ALEX BRUMMER: Vote to keep Cambridge software champ Aveva in the UK

Vote to keep Aveva in UK: Cambridge software champ can help turn Britain into a global tech powerhouse, says ALEX BRUMMER

Minority investors in £10billion Cambridge born-and-bred industrial software champion Aveva have a rare chance this week to win one for Britain.

France’s Schneider Electric is seeking to buy the 41 per cent of the shares it doesn’t own in Aveva through a scheme of arrangement which requires the consent of 75 per cent of minority investors.

Several top 20 investors, including M&G, are already lukewarm about the transaction and just 10 per cent of the share register could see Schneider off the field of battle.

Takeover bid: France’s Schneider Electric is seeking to buy the 41% of the shares it doesn’t own in industrial software programmer Aveva but needs the consent of 75% of minority investors

Most of the objections to the Schneider bid have been about price. M&G describes the offer as ‘opportunistic’. 

Earlier this month Schneider improved its offer by 4 per cent to £32.25-a-share. It is by not clear that this will get the £68billion French giant across the finish line when votes are counted on Friday.

As Rishi Sunak’s government seeks to reboot the UK as Europe’s Silicon Valley, taking advantage of the nation’s great research universities and leadership in software and technologies such as artificial intelligence (AI), there are good strategic reasons for ministers to intervene.

Among other things, Schneider Electric is deeply involved in China at a time when Western governments are coming down hard on technology transfer. 

The German authorities recently rejected two Chinese bids for home-grown tech enterprises. 

Last week Britain used new powers, granted by the National Security & Investments Act, to block a takeover of Newport Wafer Fab by Chinese controlled Dutch firm Nexperia.

Schneider makes no secret of its desire to increase its involvement with the People’s Republic. Yin Zheng, president of Schneider Electric China, is quoted by the Global Times (the English language offshoot of the People’s Daily) as to the huge market potential of ‘decarbonisation and digitalisation’.

As a leading UK industrialist told me recently, China’s main reason for joint ventures, or taking over Western enterprises, is to gain access to proprietary technology. 

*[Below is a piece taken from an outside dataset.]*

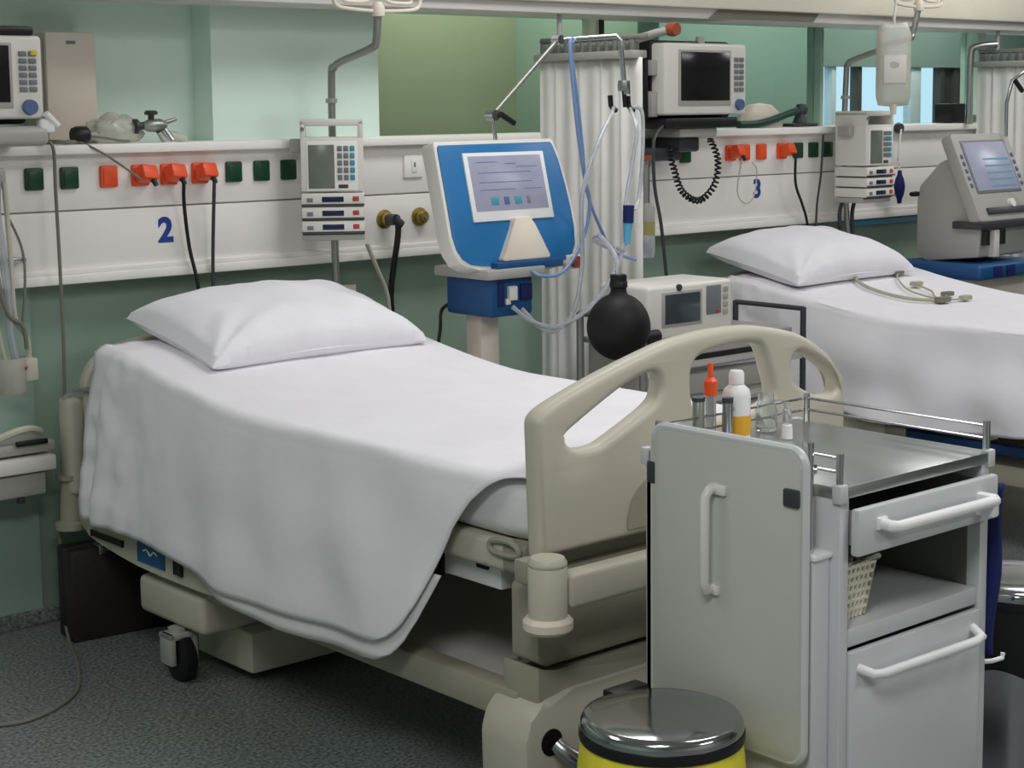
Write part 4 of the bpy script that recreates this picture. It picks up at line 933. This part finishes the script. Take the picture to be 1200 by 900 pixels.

The UK’s high-tech, engineering and aerospace sector is being seriously denuded by overseas takeovers. Such deals are not only a danger to R&D and intellectual property, but a threat to London as a financial sector.

Data collated by Bloomberg suggests that the Paris Bourse has already overtaken the London Stock Exchange in scale.

The numbers can be challenged. But fund manager Schroders says that overseas and private equity takeovers are diminishing investment opportunities in the FTSE 350.

Schneider argues that Aveva is no longer the Cambridge-based entity it once was. It has been transformed by the injection of Schneider’s software arm and the £4.2billion 2020 purchase of US competitor OSIsoft.

Even if France can live with the possibility of China gaining access to smart industrial software, it is hard to think the US would be that comfortable. 

The revised bid by Schneider has failed to ignite support of minority investors. If necessary it may come back with an open offer rather than a scheme of arrangement, possibly at a higher price. Whatever the price, there are good strategic reasons for this deal to be stopped in its tracks.

Return to sender

‘Come back, all is forgiven’ is the message from the Walt Disney board to veteran chief executive Bob Iger, 71.

But having failed to fix the succession in 15 years at the helm there must be questions as to why he should be able to do it now.

Iger injected new creative dynamism into Disney with a series of eye-catching acquisitions including Pixar Animation, Marvel Entertainment and 20th Century Fox.

Yet there is a suspicion that growth under his leadership came at the expense of too much debt and goodwill.

Disney, under the short-lived leadership of ousted boss Bob Chapek, was too slow to streaming and vulnerable to cord-cutting (subscription cancellation).

Doing a Steve Jobs and restoring credibility as the world economy slows and spending power is trimmed is a big ask.

Late calls

The demand by the Bank of England’s Jon Cunliffe to bring the crypto world under the umbrella of regulation looks timely following the implosion of FTX, which collapsed owing its biggest creditors £2.5billion.

Last month’s crisis in liability-driven investments (LDIs) used by pension funds was also a consequence of lax policing.

Intervention by the authorities now looks to be after the Lord Mayor’s Show.

The surge in shadow banking has been an accident waiting to happen.